**Entries taken from a collection**
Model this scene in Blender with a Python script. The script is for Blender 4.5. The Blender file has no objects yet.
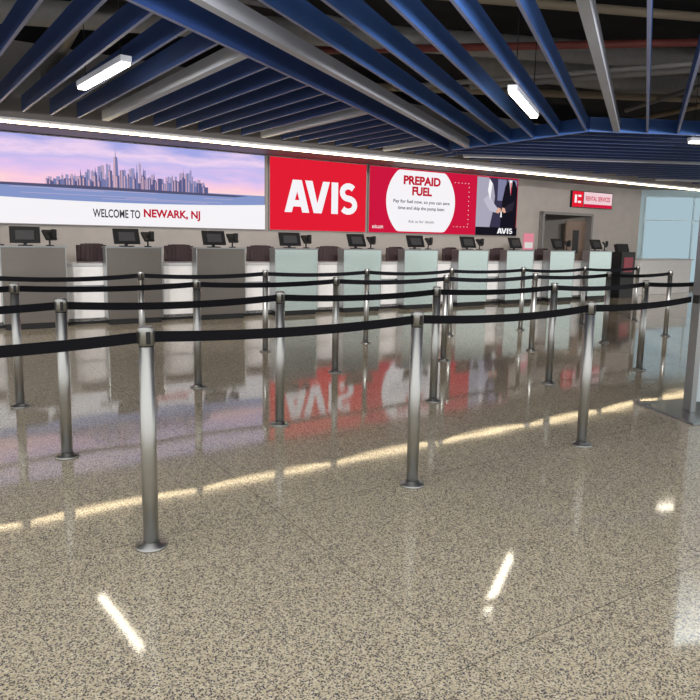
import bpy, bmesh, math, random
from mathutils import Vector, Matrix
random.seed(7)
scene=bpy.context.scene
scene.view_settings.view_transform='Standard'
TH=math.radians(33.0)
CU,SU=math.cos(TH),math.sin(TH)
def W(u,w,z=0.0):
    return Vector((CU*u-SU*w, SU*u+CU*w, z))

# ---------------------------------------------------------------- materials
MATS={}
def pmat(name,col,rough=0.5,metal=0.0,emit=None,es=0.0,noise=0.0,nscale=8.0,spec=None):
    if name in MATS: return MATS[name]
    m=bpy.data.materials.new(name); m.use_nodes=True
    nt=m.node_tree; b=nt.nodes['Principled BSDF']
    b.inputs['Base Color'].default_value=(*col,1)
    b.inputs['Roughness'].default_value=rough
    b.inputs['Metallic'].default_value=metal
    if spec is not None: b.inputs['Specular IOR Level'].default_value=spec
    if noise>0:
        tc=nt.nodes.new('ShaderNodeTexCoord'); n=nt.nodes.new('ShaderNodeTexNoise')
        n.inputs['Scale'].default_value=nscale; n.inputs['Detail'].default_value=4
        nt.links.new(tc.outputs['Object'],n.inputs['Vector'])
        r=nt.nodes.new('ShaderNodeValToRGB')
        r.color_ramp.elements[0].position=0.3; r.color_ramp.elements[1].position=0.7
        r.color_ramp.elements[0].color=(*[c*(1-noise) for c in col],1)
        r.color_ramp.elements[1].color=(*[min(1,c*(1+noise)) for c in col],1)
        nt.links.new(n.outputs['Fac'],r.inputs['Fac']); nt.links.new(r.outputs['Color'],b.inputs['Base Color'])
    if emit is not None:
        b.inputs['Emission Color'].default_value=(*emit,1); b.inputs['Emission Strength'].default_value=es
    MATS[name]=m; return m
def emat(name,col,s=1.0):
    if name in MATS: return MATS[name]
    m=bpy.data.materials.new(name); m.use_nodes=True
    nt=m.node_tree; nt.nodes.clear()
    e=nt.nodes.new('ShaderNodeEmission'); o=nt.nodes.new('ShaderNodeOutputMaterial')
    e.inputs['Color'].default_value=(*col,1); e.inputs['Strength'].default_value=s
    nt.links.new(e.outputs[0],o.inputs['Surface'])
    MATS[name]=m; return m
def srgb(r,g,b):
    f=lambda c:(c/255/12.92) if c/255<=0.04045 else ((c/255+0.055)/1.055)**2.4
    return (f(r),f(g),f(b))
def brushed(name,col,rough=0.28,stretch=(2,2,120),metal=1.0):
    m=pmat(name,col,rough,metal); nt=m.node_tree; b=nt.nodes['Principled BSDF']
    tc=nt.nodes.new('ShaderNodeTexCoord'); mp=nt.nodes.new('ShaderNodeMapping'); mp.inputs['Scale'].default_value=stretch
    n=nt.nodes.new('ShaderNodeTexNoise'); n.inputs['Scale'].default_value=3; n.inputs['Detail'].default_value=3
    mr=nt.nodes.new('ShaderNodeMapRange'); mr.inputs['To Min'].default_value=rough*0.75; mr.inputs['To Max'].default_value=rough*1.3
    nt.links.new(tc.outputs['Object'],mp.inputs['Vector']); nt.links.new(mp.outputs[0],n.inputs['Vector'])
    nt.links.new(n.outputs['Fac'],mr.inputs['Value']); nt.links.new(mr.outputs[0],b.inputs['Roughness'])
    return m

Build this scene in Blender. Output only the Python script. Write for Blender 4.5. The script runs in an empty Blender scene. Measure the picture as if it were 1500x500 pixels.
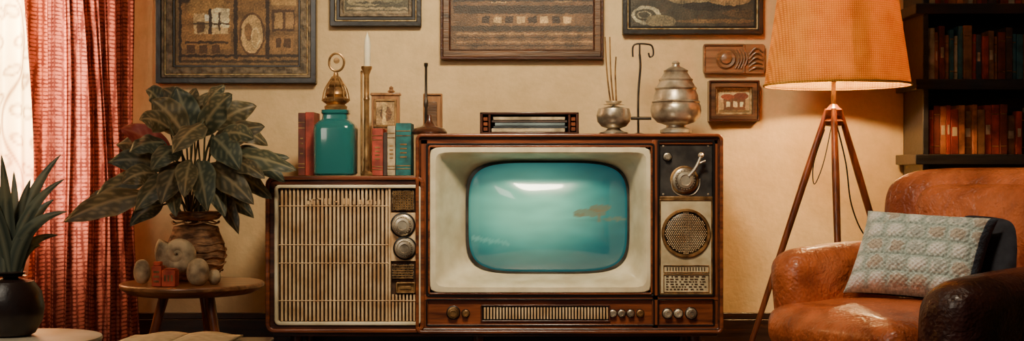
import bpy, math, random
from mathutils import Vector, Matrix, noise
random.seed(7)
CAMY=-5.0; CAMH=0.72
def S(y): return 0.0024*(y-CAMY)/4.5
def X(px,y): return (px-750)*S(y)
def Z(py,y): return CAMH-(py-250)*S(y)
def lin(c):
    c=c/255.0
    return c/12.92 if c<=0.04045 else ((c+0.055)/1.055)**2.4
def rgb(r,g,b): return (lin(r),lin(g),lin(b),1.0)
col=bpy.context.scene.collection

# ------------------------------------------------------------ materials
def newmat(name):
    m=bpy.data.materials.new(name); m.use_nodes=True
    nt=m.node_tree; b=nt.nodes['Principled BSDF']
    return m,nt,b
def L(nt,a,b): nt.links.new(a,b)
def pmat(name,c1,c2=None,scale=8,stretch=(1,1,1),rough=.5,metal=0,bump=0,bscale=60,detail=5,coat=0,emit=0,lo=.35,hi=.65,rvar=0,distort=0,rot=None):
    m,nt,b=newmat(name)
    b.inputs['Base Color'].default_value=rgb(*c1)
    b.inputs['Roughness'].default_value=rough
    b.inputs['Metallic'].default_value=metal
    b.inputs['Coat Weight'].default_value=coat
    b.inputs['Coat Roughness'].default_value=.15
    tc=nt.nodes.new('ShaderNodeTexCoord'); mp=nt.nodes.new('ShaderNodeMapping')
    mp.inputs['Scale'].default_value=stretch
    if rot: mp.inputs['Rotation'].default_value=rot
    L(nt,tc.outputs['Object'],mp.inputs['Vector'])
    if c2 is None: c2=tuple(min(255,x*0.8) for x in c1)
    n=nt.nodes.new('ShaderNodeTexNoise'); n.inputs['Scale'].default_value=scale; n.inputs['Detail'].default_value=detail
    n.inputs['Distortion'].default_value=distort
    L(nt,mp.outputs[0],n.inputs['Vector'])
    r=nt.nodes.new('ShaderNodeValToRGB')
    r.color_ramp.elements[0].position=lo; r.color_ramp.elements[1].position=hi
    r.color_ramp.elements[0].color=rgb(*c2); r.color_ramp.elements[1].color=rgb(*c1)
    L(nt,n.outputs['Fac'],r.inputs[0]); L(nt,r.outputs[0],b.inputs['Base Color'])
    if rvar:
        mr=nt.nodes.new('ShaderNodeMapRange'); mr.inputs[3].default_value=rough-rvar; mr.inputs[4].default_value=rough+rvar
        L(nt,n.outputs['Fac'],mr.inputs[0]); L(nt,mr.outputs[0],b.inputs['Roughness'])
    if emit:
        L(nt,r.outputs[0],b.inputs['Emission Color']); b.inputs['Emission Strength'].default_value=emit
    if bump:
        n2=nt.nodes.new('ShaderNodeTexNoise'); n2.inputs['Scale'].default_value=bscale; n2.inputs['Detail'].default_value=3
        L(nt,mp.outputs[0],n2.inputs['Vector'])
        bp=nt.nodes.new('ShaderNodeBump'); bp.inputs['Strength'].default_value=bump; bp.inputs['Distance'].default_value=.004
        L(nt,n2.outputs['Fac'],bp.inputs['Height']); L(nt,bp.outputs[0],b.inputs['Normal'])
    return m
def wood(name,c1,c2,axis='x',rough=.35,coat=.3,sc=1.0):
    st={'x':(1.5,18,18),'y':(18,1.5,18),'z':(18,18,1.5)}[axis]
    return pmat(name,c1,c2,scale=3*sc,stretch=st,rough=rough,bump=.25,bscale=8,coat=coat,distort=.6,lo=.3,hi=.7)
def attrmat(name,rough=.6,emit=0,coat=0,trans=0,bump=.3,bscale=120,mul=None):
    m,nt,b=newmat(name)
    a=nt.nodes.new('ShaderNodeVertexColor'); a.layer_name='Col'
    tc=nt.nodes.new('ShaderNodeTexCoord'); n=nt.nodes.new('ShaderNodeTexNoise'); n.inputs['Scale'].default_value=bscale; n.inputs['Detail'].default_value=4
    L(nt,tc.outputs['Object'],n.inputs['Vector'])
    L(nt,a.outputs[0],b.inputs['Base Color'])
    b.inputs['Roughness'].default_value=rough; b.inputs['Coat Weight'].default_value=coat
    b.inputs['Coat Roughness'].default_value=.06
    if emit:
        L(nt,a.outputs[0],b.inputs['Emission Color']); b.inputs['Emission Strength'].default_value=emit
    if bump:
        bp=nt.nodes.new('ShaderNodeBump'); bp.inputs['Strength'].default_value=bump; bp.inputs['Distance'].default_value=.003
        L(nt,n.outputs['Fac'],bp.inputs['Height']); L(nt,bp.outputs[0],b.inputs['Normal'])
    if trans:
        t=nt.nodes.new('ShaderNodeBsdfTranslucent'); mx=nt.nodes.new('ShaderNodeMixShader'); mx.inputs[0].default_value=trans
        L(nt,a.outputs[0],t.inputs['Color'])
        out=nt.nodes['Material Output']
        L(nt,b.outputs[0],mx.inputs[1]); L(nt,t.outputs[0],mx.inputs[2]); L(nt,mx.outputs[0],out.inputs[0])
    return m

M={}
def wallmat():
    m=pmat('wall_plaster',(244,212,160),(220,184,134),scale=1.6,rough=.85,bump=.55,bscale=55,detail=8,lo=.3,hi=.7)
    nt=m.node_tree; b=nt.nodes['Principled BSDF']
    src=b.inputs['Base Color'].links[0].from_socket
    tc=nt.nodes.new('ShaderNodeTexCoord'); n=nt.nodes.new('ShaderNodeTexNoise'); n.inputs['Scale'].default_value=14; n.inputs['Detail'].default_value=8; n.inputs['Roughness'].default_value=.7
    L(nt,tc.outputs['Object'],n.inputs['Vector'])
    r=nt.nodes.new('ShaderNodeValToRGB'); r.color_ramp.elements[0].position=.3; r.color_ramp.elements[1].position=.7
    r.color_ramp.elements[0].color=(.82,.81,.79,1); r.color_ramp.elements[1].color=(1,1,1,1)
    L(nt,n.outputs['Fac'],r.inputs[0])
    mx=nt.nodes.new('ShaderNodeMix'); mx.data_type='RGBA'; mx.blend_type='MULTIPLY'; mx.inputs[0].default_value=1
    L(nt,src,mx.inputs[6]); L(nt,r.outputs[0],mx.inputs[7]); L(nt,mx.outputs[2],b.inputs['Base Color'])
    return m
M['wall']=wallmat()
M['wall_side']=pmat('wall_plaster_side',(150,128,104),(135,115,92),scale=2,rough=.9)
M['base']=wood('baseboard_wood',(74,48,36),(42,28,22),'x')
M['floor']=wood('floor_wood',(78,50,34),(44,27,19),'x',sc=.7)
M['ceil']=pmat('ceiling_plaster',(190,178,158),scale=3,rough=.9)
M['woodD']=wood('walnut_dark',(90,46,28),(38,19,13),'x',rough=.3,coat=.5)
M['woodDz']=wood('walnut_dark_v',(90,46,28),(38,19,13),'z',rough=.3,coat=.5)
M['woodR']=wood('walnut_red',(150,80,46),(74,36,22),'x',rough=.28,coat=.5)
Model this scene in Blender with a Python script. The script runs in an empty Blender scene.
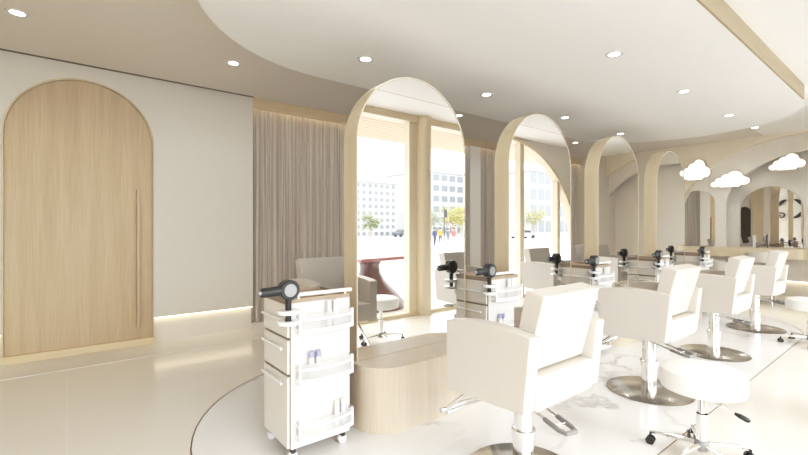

**Aim of the exercise**
Give again, exactly, the lines from the start of the data through the one holding "return Vector((CU*u-SU*w, SU*u+CU*w, z))"; omit the pictures.

**Reply**
Model this scene in Blender with a Python script. The script is for Blender 4.5. The Blender file has no objects yet.
import bpy, bmesh, math, random
from mathutils import Vector, Matrix
random.seed(7)
scene=bpy.context.scene
scene.view_settings.view_transform='Standard'
TH=math.radians(33.0)
CU,SU=math.cos(TH),math.sin(TH)
def W(u,w,z=0.0):
    return Vector((CU*u-SU*w, SU*u+CU*w, z))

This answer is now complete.